begin DATA SUPPLIED
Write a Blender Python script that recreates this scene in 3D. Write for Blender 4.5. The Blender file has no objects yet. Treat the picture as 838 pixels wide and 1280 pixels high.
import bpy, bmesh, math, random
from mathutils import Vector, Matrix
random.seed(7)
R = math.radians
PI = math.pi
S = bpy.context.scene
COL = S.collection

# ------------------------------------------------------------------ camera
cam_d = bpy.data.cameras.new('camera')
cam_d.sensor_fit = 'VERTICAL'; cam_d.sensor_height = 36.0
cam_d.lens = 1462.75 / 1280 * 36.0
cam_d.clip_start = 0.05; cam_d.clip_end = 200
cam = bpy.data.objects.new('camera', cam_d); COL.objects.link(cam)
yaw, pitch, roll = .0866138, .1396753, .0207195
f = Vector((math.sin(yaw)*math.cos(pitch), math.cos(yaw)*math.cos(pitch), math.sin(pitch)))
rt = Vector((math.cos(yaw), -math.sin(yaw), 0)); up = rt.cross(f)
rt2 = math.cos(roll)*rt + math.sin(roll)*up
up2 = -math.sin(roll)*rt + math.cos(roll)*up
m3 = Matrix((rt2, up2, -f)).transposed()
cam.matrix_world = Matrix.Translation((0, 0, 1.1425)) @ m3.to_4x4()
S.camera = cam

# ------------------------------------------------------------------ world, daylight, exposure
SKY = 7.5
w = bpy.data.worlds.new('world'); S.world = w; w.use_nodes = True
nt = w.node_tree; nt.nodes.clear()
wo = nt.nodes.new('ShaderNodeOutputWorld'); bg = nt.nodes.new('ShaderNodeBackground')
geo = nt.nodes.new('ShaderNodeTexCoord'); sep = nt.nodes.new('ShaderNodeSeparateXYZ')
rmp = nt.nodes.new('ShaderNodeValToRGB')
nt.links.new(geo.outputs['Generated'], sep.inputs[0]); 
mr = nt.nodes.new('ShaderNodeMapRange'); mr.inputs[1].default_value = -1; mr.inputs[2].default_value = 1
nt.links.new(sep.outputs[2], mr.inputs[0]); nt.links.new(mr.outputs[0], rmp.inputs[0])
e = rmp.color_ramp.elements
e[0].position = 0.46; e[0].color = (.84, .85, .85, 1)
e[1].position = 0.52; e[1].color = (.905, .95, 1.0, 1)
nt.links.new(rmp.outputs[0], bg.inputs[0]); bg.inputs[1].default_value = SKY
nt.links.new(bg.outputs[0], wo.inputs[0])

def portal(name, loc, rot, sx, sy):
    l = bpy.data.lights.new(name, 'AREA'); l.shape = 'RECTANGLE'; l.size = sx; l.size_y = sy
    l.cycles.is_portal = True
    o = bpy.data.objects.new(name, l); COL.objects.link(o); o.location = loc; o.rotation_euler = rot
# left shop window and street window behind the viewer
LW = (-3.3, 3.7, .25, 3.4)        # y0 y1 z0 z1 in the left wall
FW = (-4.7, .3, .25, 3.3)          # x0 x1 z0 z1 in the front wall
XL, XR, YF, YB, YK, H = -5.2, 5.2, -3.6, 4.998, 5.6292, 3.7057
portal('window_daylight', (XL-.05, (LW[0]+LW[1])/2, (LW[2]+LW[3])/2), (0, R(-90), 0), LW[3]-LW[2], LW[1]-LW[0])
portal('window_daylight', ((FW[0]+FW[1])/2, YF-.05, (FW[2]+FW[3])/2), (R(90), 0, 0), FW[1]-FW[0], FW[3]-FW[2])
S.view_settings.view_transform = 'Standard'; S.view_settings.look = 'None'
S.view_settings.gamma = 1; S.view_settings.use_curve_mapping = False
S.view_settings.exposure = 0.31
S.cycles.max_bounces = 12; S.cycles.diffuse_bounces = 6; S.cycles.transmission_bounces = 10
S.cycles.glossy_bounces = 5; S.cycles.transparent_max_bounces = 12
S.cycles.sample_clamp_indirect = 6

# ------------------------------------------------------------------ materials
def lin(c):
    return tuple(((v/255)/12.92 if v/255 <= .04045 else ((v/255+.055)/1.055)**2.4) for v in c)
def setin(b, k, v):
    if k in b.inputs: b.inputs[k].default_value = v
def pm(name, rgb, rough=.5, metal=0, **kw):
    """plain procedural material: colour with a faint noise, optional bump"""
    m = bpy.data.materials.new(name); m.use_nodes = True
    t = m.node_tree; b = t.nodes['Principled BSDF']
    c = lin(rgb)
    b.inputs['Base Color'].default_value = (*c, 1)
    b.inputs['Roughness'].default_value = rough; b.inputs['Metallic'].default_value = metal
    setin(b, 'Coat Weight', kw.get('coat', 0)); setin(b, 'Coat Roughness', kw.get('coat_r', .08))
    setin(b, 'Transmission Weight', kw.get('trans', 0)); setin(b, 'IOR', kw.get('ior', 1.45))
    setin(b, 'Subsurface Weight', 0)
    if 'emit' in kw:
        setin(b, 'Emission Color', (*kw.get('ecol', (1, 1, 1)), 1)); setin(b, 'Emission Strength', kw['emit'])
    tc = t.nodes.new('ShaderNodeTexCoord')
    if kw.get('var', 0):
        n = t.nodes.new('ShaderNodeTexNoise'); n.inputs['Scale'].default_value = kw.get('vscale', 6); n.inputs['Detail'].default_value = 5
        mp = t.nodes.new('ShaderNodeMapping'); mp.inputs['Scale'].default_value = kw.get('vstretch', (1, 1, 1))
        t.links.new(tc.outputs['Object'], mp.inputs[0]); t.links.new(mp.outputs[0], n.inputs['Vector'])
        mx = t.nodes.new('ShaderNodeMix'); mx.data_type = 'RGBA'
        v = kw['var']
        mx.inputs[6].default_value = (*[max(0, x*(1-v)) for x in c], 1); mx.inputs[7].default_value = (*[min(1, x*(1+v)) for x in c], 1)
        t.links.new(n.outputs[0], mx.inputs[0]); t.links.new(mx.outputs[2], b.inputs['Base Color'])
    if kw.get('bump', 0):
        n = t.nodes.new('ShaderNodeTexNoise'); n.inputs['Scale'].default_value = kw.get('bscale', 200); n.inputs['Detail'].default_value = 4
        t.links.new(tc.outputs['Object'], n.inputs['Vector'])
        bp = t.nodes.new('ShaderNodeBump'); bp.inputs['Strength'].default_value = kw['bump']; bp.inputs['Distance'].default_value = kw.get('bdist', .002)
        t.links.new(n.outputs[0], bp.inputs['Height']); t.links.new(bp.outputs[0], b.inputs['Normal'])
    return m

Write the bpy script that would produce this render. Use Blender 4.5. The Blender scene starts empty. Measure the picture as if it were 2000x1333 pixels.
end DATA SUPPLIED
Return nothing but the lines from the start of the listing above through the line containing "COL = S.collection", exactly as given.

Write a Blender Python script that recreates this scene in 3D. Write for Blender 4.5. The Blender file has no objects yet. Treat the picture as 838 pixels wide and 1280 pixels high.
import bpy, bmesh, math, random
from mathutils import Vector, Matrix
random.seed(7)
R = math.radians
PI = math.pi
S = bpy.context.scene
COL = S.collection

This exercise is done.